As at the time of this audit, no repayment had been made on this loan.

Required:
a. What audit steps should be taken to ascertain the true position of the loan portfolio? (5 Marks)
b. State the basis and determine the provision that should be made on the loan portfolio. (10 Marks)
(Total 15 Marks)

a. Audit Steps to Ascertain the True Position of the Loan Portfolio:

  1. Review of Loan Agreements: The auditor should examine the loan agreements, particularly for the N1 billion term loan, to confirm the agreed terms, repayment schedules, interest rates, and any other relevant clauses that may impact the loan’s classification as current, overdue, or doubtful.
  2. Confirming Loan Balances with Borrowers: The auditor should send confirmation requests to the borrowers to verify the loan balances, repayments made, and any adjustments to the loans, especially the N1 billion loan that has shown no repayments.
  3. Assessing Loan Performance: The auditor should assess the repayment history of all loans, including the N1 billion loan, to identify any loans that are overdue or have not received the expected payments. This includes checking whether interest payments and principal repayments are being made in accordance with the agreements.
  4. Reviewing Loan Recovery Plans: For loans that are overdue, the auditor should review any loan restructuring or recovery plans, and discuss with management the actions being taken to recover the overdue loans.
  5. Testing Provisions for Doubtful Debts: The auditor should perform substantive tests to assess the adequacy of provisions for doubtful debts. This includes evaluating the bank’s historical experience with loan defaults, the age of the loans, and management’s judgment regarding the collectability of loans.

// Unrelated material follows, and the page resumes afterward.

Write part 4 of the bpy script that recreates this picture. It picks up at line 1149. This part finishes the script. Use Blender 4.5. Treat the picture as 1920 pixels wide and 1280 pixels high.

b. Basis for Provision and Determining the Provision for Doubtful Debts:

  1. Review of Loan Aging: The auditor should review the aging of the loan portfolio to determine the proportion of loans that are past due and assess their collectability. Typically, loans that are overdue for more than 90 days may be classified as doubtful debts.
  2. Historical Default Rates: The auditor should analyze historical data on loan defaults and write-offs, and use this data to determine an appropriate provision percentage for different categories of loans.
  3. Evaluation of the Borrower’s Financial Position: For the N1 billion loan, which has shown no repayments, the auditor should assess the borrower’s financial position and their ability to make future repayments. If the borrower is facing financial difficulties, this loan may require a higher provision for doubtful debts.
  4. Determining the Provision Amount: The provision for doubtful debts can be calculated by applying the determined provision percentages to different aging categories of loans (e.g., 5% for loans overdue 30-60 days, 20% for loans overdue 60-90 days, and 50% for loans overdue more than 90 days). For the N1 billion loan with no repayments, the auditor may consider applying a higher provision rate (e.g., 100%) due to the lack of repayment and the high risk of default.

Provision Calculation Example:

  • Total loans and advances: N50 billion
  • Provision for loans overdue: Assume 5% for loans overdue 30-60 days, 20% for 60-90 days, and 50% for loans overdue 90+ days.
  • N1 billion loan (no repayments): 100% provision for this loan, as it is considered doubtful.

This would require further calculations based on the aging of the loans and their corresponding provision percentages.